Mia Wasikowska gives a windswept, organic central performance in this walkabout film that stays light on its feet while sidestepping many of the pseudo spiritual pitfalls these types of self discovery adaptations tend to take.
She plays Robyn Davidson. An Australian woman who in 1977 set out with her dog Digitty- and four Camels whom she had personally trained- to walk from Alice Springs to  the west coast, a journey of roughly 1,700 miles. She tells us she’s sick of the pessimism of her class, sex and generation. We also learn that she lost her mum. To fund her trip she accepts a deal with the national geographic for a concluding article on her journey and for a photographer (played by rising star Adam Driver) to join her at certain points along the way. He seems to represent everything she’s trying to escape and yet, the two form a bond.
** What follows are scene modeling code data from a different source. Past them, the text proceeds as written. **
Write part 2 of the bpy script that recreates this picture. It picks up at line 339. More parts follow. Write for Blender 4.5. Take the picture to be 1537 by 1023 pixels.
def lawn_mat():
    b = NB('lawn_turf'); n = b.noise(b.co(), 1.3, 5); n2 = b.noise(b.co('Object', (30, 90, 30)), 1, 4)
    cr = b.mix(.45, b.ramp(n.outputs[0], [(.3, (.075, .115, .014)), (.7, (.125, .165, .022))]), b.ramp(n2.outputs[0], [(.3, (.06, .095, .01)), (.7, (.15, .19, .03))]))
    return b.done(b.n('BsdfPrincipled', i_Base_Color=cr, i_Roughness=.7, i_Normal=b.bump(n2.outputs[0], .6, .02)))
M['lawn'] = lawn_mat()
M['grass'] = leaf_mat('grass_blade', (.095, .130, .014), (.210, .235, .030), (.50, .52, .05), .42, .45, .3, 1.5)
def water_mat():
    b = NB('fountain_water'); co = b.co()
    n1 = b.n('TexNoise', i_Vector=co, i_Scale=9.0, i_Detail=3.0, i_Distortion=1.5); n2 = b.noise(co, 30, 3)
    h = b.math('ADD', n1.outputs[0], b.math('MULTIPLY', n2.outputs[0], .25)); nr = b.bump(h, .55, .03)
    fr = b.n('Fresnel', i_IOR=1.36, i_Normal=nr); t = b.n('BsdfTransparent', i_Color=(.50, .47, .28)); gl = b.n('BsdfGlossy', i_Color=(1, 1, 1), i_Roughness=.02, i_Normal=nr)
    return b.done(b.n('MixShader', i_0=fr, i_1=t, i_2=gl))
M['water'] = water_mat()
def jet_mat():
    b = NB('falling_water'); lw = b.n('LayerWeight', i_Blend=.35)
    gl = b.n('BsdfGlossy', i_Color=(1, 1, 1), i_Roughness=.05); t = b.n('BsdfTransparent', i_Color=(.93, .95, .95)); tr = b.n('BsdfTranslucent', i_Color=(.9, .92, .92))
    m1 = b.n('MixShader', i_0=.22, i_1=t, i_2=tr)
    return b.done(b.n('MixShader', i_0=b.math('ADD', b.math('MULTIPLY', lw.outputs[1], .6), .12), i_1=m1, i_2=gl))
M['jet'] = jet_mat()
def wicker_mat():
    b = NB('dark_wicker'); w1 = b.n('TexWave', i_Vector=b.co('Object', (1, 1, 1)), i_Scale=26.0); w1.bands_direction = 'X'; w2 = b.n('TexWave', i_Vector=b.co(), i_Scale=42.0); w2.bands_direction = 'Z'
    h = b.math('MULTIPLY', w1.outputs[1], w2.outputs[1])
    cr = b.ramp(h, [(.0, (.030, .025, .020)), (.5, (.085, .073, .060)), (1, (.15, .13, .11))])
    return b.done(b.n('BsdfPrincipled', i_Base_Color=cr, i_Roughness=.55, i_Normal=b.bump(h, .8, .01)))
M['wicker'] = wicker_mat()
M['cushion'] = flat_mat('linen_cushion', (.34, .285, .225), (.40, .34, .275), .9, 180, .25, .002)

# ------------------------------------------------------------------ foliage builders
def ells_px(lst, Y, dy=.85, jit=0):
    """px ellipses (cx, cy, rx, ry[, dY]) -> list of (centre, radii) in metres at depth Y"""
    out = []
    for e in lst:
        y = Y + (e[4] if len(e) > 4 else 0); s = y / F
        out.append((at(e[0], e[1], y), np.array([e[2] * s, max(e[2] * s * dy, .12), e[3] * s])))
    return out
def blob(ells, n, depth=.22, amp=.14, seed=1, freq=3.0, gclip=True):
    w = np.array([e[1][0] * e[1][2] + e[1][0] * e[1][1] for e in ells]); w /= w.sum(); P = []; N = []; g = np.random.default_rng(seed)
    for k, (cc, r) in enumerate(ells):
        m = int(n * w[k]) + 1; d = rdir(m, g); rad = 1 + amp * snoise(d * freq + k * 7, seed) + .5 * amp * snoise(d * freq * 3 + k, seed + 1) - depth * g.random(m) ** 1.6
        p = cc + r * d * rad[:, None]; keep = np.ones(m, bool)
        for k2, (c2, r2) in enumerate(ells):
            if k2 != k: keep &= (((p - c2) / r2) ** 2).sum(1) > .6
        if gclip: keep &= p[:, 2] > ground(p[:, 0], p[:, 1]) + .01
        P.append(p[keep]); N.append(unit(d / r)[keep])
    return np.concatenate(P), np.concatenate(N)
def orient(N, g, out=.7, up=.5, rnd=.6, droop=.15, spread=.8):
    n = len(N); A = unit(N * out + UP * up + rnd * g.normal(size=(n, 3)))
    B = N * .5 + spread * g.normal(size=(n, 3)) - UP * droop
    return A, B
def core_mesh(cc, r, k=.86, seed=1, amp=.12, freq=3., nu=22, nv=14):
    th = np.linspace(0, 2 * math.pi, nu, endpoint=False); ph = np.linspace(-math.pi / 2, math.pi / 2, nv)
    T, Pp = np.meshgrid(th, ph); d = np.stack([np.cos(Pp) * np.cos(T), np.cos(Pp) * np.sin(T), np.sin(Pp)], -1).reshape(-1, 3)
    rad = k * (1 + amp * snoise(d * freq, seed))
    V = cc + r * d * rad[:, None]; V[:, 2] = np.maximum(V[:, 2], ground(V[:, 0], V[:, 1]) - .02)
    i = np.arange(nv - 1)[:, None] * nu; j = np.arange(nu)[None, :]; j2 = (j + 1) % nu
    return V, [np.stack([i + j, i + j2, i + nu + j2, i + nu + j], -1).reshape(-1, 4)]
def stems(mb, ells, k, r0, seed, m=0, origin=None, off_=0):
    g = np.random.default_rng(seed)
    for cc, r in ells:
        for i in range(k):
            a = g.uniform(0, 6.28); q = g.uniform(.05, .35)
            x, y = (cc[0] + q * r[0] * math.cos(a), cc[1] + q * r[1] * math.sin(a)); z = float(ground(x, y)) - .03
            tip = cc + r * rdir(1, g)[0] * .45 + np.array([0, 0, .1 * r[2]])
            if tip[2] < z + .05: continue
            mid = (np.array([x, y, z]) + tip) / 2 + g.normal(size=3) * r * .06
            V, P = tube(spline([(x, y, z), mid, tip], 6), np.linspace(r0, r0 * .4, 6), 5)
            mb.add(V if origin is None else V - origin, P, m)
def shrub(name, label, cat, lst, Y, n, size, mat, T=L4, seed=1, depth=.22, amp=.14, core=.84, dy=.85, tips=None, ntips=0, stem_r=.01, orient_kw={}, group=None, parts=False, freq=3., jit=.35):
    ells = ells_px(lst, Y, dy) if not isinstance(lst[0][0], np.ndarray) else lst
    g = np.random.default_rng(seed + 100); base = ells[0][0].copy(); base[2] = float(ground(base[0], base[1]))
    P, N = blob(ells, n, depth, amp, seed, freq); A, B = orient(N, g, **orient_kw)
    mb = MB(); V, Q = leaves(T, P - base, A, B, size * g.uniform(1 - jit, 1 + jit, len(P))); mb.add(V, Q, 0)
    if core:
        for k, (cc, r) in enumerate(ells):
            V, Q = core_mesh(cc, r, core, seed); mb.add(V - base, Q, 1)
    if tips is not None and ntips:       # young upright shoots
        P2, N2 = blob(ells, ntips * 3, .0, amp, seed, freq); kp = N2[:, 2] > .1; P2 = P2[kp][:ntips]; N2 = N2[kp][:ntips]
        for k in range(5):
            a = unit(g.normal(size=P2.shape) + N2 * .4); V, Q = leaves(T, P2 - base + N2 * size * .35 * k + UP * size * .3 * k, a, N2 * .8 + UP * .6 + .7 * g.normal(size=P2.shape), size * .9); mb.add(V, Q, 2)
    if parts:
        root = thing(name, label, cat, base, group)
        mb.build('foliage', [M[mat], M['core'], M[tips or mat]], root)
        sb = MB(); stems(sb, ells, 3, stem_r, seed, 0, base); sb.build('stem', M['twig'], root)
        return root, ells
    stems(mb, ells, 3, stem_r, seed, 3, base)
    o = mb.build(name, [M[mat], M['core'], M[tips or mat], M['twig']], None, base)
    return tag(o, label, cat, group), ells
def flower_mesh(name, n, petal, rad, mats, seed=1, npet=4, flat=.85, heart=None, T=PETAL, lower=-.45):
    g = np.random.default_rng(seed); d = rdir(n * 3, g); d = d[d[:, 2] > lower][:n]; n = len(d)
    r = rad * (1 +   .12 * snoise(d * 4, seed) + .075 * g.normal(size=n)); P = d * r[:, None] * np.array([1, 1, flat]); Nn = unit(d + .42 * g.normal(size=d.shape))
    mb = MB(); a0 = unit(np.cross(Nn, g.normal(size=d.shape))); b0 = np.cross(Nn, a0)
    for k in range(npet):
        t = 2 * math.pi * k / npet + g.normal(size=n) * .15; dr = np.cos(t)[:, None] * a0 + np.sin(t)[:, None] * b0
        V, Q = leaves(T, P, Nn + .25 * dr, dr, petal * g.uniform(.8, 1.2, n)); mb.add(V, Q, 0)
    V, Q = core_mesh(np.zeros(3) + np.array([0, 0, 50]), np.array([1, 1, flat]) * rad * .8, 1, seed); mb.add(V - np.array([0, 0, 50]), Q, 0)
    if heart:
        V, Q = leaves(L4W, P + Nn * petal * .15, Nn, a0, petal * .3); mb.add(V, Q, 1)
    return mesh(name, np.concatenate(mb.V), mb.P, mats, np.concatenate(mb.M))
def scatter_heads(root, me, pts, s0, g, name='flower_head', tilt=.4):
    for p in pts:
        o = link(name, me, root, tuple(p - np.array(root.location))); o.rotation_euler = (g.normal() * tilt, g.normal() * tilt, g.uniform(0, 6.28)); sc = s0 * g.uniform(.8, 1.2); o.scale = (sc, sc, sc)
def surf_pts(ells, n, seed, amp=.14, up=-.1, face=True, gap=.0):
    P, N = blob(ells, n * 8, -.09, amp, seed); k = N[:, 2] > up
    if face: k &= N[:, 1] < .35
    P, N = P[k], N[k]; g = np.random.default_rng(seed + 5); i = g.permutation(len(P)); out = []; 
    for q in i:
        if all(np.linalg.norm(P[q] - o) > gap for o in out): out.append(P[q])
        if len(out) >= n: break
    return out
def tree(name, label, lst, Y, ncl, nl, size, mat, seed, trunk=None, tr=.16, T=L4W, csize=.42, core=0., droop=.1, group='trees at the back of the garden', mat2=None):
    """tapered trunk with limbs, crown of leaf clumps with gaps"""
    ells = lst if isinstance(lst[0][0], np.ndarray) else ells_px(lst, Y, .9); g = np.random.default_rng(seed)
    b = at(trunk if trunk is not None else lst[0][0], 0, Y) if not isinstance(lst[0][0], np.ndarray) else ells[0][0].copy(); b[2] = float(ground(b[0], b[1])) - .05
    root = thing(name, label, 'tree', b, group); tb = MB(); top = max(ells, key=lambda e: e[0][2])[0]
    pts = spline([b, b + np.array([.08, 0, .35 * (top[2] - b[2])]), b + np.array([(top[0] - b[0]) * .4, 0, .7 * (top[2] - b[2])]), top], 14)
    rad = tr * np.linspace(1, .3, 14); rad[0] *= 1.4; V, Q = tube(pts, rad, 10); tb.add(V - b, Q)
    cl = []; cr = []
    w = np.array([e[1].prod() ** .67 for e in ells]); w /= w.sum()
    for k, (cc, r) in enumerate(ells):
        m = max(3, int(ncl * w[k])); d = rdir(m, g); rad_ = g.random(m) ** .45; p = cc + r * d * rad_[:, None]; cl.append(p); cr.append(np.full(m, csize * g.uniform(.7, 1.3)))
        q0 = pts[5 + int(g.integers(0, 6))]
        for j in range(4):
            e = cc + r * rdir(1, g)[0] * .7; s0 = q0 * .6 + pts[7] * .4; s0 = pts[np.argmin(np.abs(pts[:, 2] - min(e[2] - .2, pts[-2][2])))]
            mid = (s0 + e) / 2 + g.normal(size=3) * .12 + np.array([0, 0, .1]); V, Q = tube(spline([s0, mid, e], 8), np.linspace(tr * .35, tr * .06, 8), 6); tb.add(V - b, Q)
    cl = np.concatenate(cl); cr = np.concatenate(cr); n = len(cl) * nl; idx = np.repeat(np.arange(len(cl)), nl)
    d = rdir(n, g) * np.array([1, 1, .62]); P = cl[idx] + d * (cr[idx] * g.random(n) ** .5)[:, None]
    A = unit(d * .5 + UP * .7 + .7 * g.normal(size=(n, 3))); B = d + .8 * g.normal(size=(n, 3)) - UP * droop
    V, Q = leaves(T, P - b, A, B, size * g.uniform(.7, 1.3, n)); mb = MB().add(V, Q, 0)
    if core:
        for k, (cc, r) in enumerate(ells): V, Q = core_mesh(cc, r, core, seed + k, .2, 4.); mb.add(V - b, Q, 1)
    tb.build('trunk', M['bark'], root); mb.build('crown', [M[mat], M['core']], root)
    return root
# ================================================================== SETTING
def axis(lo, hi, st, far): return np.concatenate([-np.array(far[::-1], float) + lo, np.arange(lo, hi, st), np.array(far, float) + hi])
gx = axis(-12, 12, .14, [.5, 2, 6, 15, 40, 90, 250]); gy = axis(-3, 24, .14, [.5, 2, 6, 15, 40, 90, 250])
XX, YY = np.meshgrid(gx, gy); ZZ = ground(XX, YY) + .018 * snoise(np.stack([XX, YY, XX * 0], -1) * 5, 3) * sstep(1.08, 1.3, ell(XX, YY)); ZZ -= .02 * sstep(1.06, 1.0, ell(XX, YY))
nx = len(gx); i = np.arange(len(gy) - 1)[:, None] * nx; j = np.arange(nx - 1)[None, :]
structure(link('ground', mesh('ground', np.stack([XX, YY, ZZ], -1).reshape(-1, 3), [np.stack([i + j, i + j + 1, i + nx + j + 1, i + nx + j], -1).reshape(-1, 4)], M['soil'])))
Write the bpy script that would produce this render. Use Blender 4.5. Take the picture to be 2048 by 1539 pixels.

Expressing such raw free spirited emotion on an often populist and, let’s be honest, capitalist medium can prove awfully tricky. Pretention seems to lurk at every corner and yet director John Curran looks to have pulled it off. He keeps things grounded and natural while capturing all of the skin tones, hues and shades which his native outback has to offer. Worth the journey.




A Long Way Down
Pascal Chaumeil

Jesse, Jesse, Jesse… What happened bitch? A mere six months after the Breaking Bad curtain rapturously closed, co-star Aaron Paul finds himself in the cinematic wilderness. His latest subpar outing is a Nick Hornby adaptation (a wandering cinematic beast all its own) which finds four would-be suicides (autopilot Pierce Brosnon, misused Toni Collette, irritating Imogen Poots) on the roof of London’s fictional Toppers House on new year’s eve. The group form a pact to keep themselves intact till Valentine’s Day and worthless schmaltz ensues. Do us all a favour and jump.